Lawmakers want to include financial information on proposed initiatives

OLYMPIA — This sounds familiar.

Voters carve a popular idea into state law with an initiative. Then lawmakers say money isn’t available to carry it out and wish aloud that voters had realized this when they marked their ballots.

It’s been a lament of lawmakers when they’ve suspended the voters’ mandate in Initiative 732 to give public school teachers annual cost of living adjustments. And they also voiced it when they delayed carrying out the voters’ demand of I-1029 to increase training for home health care workers.

Now, Initiative 1351 is stirring similar comments. Its demand for smaller classes in all grade levels of public schools will cost an estimated $1 billion a year. That’s causing headaches for lawmakers already operating under a court order to boost funding for schools.

Its passage is also inspiring Republicans and Democrats in both chambers to seek changes in the initiative process to make voters aware of the financial consequences of ballot measures.

More than half the state Senate is sponsoring a proposed constitutional amendment intended to keep costly measures off the ballot unless they have a means of paying for themselves. There’s a companion version in the House.

Sen. Joe Fain, R-Auburn, the amendment’s author, has also introduced Senate Bill 5715 to require the estimated cost of an initiative be put on the ballot itself where voters can read it before they make their mark. As proposed, the fiscal impact would be part of the ballot title.

If voters are going to exercise their initiative power to legislate they should do so with knowledge of any significant fiscal impacts, he said.

“I believe the initiative process is sacred. I want to strengthen it,” he said. “What I want to see is voters having the complete picture put in front of them when they have to make an important decision.”

As of Tuesday morning, none of the bill had yet been scheduled for a public hearing. Fain said he isn’t worried, and is tweaking the language of his bills in ways he hopes will win support.

Initiative entrepreneur Tim Eyman of Mukilteo blasted Fain, saying his efforts are aimed at silencing the citizenry.

“Sen. Fain seems to have developed a bizarre obsession with throwing monkey wrenches into the citizens’ initiative process this session,” Eyman wrote in an email. “He’s floundering around, throwing stupid idea after stupid idea at the wall and hoping something will stick.”

Eyman said the constitutional amendment as originally drafted would keep many initiatives from reaching a ballot. And he said the other bill would unfairly influence voters who can find all the same information in fiscal impact statements in the voter pamphlet.

“Ballot titles are legally required to not create bias for or against the initiative and must be impartial and non-argumentative,” he said. “This joke of a bill violates this neutrality law by purposely injecting obvious bias.”

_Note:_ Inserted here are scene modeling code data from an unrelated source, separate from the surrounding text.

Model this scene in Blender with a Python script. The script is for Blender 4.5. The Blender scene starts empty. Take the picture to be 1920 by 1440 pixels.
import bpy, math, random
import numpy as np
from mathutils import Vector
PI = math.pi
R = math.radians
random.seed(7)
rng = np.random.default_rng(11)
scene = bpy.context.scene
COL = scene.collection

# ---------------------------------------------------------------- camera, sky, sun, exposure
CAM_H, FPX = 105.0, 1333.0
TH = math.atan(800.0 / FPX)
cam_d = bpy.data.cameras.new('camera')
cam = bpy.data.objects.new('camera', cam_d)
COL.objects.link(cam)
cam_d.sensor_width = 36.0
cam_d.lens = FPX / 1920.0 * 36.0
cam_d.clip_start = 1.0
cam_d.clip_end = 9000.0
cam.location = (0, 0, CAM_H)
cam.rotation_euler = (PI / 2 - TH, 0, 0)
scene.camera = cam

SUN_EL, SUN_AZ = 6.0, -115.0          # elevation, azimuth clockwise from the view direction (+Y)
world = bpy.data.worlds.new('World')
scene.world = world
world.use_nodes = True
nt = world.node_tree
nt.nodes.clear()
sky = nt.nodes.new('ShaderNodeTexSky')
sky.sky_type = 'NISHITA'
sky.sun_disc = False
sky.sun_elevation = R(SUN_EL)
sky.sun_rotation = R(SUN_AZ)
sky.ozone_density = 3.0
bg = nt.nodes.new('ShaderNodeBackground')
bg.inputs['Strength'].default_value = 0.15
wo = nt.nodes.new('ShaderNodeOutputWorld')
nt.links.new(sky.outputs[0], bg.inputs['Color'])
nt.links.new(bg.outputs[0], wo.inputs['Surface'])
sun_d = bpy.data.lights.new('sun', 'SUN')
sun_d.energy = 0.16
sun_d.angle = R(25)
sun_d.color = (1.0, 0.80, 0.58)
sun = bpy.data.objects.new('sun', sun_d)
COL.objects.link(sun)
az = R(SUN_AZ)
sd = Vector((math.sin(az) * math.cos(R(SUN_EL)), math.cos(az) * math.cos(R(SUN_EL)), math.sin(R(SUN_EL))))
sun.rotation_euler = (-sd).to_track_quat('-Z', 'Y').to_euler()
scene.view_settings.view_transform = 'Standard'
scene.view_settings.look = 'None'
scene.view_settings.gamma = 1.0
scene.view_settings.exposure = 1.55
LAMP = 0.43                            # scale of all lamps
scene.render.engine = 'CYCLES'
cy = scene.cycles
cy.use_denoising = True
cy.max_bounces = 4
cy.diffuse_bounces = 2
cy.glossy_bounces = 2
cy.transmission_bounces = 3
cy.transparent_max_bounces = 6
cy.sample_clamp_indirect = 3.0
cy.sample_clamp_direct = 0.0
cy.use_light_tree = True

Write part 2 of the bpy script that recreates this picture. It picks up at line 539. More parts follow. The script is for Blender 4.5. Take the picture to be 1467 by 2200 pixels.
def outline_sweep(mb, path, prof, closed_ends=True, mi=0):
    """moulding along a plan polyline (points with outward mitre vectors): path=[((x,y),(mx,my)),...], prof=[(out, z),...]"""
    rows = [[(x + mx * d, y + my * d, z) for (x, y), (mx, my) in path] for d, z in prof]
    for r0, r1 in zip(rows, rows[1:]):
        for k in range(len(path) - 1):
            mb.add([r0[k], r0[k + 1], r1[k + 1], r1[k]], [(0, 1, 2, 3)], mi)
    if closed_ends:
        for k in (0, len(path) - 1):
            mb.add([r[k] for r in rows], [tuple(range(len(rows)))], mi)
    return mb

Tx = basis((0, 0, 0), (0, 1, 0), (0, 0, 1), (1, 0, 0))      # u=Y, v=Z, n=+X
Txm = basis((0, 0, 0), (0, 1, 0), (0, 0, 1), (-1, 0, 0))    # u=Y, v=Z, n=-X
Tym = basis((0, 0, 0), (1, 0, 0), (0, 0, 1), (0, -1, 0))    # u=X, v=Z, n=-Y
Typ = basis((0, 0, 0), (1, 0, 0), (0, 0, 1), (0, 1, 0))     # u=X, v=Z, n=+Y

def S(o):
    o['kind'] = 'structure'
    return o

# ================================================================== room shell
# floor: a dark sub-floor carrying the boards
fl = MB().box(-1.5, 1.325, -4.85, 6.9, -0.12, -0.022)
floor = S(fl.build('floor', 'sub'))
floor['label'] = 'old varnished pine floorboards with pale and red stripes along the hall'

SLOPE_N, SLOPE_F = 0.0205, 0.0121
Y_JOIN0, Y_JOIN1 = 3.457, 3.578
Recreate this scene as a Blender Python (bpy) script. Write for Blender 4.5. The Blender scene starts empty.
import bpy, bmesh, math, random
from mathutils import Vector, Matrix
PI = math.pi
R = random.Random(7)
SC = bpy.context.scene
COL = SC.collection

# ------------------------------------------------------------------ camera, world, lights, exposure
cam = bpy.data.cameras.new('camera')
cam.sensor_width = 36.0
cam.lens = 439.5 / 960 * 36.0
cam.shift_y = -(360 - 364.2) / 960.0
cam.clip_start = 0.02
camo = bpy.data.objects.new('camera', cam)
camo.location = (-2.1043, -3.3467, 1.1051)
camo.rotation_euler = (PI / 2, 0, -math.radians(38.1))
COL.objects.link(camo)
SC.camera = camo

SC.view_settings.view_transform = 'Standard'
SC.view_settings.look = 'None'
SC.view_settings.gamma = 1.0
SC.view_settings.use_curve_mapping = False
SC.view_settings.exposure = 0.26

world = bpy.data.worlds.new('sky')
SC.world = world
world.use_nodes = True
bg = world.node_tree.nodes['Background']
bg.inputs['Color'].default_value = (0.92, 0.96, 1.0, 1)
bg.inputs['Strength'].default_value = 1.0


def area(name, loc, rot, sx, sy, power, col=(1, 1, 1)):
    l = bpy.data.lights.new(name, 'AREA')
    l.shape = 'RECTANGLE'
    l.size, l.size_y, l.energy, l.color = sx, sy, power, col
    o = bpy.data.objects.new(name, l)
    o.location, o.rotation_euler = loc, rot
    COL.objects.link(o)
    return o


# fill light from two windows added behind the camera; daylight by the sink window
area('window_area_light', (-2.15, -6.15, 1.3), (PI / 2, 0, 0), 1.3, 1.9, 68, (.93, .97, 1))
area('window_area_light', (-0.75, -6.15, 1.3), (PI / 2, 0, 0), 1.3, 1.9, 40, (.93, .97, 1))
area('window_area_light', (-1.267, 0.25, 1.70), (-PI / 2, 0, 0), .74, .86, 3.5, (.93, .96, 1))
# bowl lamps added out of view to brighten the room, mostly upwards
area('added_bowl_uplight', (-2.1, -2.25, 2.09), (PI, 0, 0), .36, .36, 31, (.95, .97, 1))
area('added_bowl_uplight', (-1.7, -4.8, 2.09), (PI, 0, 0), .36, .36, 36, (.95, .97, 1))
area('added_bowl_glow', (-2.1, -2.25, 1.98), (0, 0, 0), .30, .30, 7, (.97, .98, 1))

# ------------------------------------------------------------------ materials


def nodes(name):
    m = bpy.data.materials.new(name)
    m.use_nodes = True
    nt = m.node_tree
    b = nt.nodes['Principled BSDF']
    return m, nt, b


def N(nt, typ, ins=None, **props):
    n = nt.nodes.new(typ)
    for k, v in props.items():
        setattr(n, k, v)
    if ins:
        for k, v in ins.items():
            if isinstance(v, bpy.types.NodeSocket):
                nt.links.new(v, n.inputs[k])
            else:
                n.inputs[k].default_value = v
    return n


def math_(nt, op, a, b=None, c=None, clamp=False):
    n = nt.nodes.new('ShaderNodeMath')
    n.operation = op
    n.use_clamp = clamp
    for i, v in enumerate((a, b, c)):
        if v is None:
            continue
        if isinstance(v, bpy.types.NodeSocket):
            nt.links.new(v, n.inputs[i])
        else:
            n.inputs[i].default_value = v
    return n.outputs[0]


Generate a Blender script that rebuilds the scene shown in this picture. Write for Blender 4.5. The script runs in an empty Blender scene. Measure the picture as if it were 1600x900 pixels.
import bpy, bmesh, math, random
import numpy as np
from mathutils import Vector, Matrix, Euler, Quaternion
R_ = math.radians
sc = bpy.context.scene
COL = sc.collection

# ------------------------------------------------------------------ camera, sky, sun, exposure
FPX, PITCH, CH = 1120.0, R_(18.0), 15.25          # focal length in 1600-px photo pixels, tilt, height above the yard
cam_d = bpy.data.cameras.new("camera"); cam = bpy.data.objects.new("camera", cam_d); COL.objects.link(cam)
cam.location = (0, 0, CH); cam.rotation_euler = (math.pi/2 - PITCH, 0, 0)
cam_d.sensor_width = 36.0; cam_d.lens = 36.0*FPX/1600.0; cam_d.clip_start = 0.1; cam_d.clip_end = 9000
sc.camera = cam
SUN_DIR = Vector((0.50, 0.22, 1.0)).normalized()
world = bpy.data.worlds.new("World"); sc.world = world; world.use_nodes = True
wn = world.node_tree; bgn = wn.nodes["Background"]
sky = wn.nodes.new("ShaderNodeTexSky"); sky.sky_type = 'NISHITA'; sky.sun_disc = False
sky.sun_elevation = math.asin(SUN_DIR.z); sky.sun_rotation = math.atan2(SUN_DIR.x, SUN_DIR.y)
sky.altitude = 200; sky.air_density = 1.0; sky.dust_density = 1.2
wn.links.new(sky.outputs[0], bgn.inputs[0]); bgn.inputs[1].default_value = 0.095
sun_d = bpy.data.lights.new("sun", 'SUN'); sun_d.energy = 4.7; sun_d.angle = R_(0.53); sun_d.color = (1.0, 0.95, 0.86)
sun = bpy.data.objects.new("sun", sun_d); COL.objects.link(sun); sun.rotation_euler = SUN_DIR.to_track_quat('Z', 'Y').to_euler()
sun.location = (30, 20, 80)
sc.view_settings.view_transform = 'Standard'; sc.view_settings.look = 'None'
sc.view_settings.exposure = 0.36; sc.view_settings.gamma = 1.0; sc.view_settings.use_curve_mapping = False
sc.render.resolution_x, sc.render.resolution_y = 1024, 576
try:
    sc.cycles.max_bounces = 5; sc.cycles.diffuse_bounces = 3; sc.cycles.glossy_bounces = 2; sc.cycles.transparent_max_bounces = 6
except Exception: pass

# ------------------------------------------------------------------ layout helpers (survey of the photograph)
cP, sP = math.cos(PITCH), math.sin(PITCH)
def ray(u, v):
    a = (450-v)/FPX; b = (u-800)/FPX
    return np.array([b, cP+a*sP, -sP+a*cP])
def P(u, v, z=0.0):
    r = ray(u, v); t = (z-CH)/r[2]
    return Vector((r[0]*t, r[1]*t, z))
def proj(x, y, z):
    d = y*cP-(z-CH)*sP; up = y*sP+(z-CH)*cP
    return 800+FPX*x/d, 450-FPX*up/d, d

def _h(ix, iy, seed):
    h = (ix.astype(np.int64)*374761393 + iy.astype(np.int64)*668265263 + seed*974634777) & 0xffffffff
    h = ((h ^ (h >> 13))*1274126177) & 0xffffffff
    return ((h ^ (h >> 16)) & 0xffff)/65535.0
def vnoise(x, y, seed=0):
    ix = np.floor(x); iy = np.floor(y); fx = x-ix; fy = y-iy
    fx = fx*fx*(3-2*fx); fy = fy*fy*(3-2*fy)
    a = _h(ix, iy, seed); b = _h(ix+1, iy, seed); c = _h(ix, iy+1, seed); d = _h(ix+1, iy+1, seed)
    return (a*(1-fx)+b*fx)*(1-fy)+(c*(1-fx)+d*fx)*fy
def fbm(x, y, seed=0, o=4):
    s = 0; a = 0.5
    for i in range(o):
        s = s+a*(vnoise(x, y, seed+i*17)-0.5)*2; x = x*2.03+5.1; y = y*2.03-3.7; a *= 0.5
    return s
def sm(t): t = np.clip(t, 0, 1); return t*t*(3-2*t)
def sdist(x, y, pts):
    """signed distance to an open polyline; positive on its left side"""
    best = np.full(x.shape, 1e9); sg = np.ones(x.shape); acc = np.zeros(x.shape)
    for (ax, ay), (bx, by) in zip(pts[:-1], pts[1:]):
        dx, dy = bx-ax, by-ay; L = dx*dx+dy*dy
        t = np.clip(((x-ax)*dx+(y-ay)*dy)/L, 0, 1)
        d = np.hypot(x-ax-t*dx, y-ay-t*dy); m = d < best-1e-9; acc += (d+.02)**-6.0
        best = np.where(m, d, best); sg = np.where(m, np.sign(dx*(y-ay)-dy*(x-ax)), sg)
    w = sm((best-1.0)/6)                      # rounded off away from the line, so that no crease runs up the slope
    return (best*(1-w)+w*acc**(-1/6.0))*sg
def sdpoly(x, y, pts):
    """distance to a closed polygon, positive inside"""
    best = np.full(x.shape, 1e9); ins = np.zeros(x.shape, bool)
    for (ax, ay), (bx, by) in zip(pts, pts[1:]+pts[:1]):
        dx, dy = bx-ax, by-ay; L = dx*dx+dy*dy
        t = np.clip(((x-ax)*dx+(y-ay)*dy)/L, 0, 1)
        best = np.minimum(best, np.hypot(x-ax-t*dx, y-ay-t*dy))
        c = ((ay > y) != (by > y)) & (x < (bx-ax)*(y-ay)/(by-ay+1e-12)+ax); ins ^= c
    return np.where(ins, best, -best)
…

Proposals for initiative reforms seemingly surface in every legislative session without much success.

This year could turn out differently because of the number of lawmakers in both parties who don’t believe voters fully understood the amount of money required to ensure there are fewer students in classrooms.

“When you have an astronomical budget-buster as 1351 was it gets everybody focused on what other information do we need to make sure voters have when they make their decision,” said Jason Mercier, director of the Center for Government Reform of the Washington Policy Center.

He said SB 5715 won’t change the initiative process but ensures the dollars and cents is right up front where voters will see it before filling in the ‘yes’ or ‘no’ bubble.

“The experience today will be the experience tomorrow,” he said.

Rep. Sam Hunt, D-Olympia, isn’t sold on the need for such change. That’s important because he’s chairman of the House State Government Committee where initiative reforms such as Fain’s bills would land if they clear the Senate.

“I don’t want to cripple the initiative process to where everyone looks at an initiative and says this has a cost, we’re not going to do it,” he said.

Hunt said he worked on the successful initiative to repeal sales tax on food and wonders how voters might have acted had the proposed changes been in place then.

Fain said he knows there’s opposition to tinkering with a process created by the state’s founders. He said his efforts are simply to make sure it is working as intended and voters know what they are legislating, and he’s not convinced the majority did when they passed I-1351.

“There is a concept out there of getting something for nothing,” he said. “It’s a concept that doesn’t work in business, it doesn’t work in our personal life and it doesn’t work in government.

“At the end of the day if (the opponents’) argument is the public should pass initiatives with multibillion-dollar liabilities and not have any way to pay for them, that’s a position I disagree with,” he said.